WASHINGTON (Reuters) – The House Judiciary Committee will take up a package of six antitrust bills on Wednesday, many aimed at reining in Big Tech, with heated debate expected on both sides of the issue.
There has been a flurry of opposition directed at the most sweeping reform bills, including from the powerful U.S. Chamber of Commerce, Amazon.com Inc, Apple Inc, Facebook Inc and Alphabet Inc’s Google.
Facebook, for example, argued that the bills underestimate competition from overseas and “are a poison pill for America’s tech industry at a time our economy can least afford it.”
Each of the bills has multiple Democratic and Republican co-sponsors, and each has sparked opposition, or at least concern, from members of both political parties.
Eight U.S. House of Representatives Democrats wrote to the House and Judiciary Committee leadership last week, urging them to delay the vote.
Republicans Jim Jordan and Mark Meadows said in an opinion piece that “these bills would wreak bureaucratic havoc on conservative values, speech and free enterprise.”

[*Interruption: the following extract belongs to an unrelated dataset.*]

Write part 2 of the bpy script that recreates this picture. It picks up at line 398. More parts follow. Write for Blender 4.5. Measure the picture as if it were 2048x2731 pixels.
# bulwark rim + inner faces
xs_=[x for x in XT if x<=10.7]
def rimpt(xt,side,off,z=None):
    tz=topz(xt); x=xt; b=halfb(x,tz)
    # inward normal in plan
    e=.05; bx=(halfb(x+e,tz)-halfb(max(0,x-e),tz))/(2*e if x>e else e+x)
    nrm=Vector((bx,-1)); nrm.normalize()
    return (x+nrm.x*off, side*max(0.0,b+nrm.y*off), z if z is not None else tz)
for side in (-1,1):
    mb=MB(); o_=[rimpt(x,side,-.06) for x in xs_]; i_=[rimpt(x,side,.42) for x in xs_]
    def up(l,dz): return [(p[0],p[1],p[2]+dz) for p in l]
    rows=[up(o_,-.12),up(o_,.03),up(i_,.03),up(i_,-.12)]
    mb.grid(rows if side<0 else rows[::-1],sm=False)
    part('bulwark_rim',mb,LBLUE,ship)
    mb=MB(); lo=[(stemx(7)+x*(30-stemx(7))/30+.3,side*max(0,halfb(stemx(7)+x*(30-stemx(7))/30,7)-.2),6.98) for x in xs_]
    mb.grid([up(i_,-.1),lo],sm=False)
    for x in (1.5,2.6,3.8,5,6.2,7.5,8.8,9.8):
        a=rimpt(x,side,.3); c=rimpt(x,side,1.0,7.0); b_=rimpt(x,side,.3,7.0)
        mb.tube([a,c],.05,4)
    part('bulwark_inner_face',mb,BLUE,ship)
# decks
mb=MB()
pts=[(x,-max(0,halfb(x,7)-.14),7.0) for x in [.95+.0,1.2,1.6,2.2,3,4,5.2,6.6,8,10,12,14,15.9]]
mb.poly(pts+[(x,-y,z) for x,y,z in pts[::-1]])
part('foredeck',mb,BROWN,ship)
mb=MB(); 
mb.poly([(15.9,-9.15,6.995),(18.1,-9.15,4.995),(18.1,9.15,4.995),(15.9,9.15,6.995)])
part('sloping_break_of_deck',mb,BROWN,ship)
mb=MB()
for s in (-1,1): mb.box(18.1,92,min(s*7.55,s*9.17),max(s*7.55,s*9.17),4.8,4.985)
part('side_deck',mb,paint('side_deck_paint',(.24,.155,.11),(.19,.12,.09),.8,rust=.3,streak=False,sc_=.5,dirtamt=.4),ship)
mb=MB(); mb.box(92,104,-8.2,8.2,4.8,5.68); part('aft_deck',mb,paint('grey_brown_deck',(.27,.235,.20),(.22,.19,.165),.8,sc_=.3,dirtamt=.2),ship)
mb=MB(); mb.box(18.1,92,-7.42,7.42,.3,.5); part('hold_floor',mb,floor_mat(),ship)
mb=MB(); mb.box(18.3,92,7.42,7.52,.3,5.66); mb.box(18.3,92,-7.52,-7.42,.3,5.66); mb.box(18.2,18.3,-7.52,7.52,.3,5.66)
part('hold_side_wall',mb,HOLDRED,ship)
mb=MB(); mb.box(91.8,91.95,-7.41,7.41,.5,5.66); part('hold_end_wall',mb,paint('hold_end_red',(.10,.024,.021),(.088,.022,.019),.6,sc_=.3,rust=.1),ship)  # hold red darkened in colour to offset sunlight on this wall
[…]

A White House official said U.S. President Joe Biden believes steps are needed to protect privacy, generate more innovation and deal with other problems created by big technology platforms.
The companies have spent nearly the past two years facing federal, state and congressional probes into how they use their clout to fend off competition, extend their dominance into adjacent markets or abuse their dominance.
Two of the bills address the issue of giant companies, such as Amazon and Google, creating a platform for other businesses and then competing against those same businesses. One would require the competing business to be sold while the other would require platforms to refrain from favoring their own businesses.
A third bill would require a platform to refrain from any merger unless it could show the acquired company does not compete with it. A fourth would require platforms to allow users to transfer their data elsewhere.
The last two would increase the budgets of antitrust enforcers and ensure that antitrust cases brought by state attorneys general remain in the court they select.